Who's there? The sun. The sun who? The sun who you need to deposit an hour of sleep.

Daylights savings time does not make any sense at all. Sure, the nature types have said they like the spring daylights savings time because it offers more sunlight. And the can't-get-out-of-bed-and-hit-the-snooze-button-nine-times types like the fall daylights savings time because it is an extra hour of sleep. But what's the point? I feel like a kid who hides his action figures and other collectibles in order to have the simple joy of finding it again six months later. But all it makes me is bitter and bitter with no one to hit.

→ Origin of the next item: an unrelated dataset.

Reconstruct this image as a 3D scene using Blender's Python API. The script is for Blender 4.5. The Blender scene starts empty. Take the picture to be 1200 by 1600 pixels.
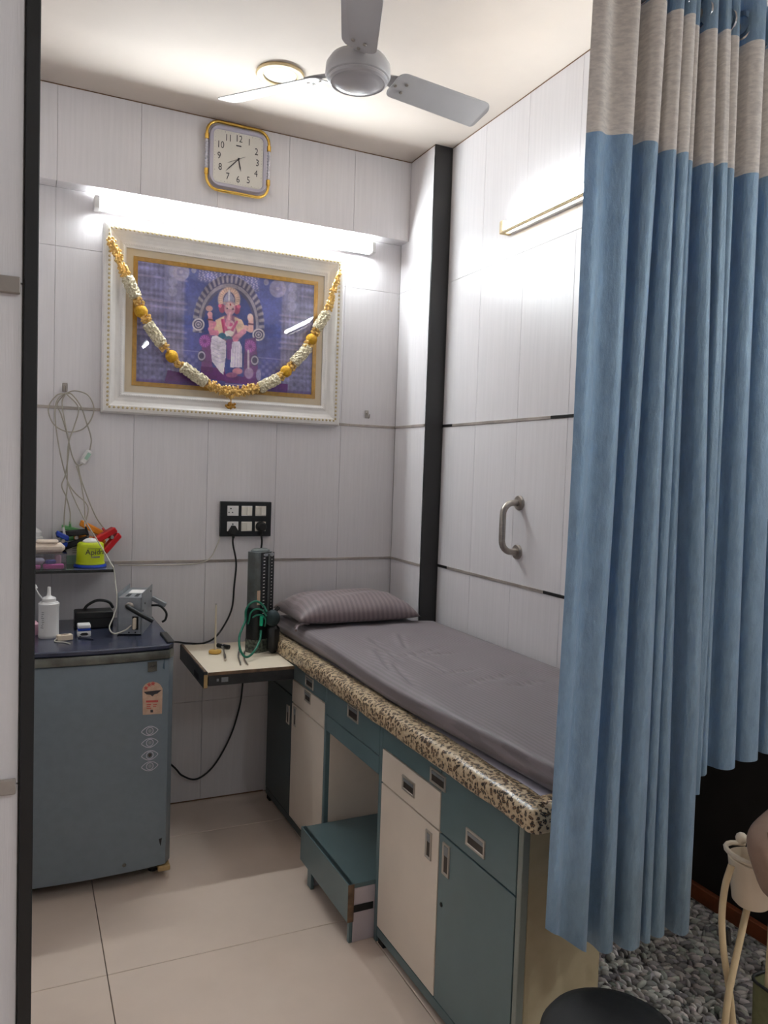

So I'm running on the treadmill scanning my eyes to watch another story about steroids on ESPN and wondering if Anderson Cooper is homosexual. But then another subject interrupts my line of vision and it is the gym employee who is running to the clock to do something with it. And by the time he turns it over to find the knob, I scream so loud it has the power to do nothing. But my 165 bpm heart is shouting, "No, don't you change the time." He had the power of God in those minutes, if I can even call them that. In essence, he became the 21st century Marty McFly free from a flux capacitor and Parkinsons. With no one to fight in this battle against breaking free from the daylight, he became my scapegoat.

So when he walked behind me on the treadmill, I allowed my legs to spread apart in my jog. And sometime between the moments of 11:35 and 12:36, I farted.

1 Comments:

At 10:38 AM, Blogger Kyle said...

Daylight savings time was developed so we can enjoy more of the daylight hours instead of sleeping through them in the morning. It also saves a lot of electricity because we can take advantage of daylight hours for another hour rather than using electric lighting, but some people don't think it helps at all. Read the Wikipedia article. It's good.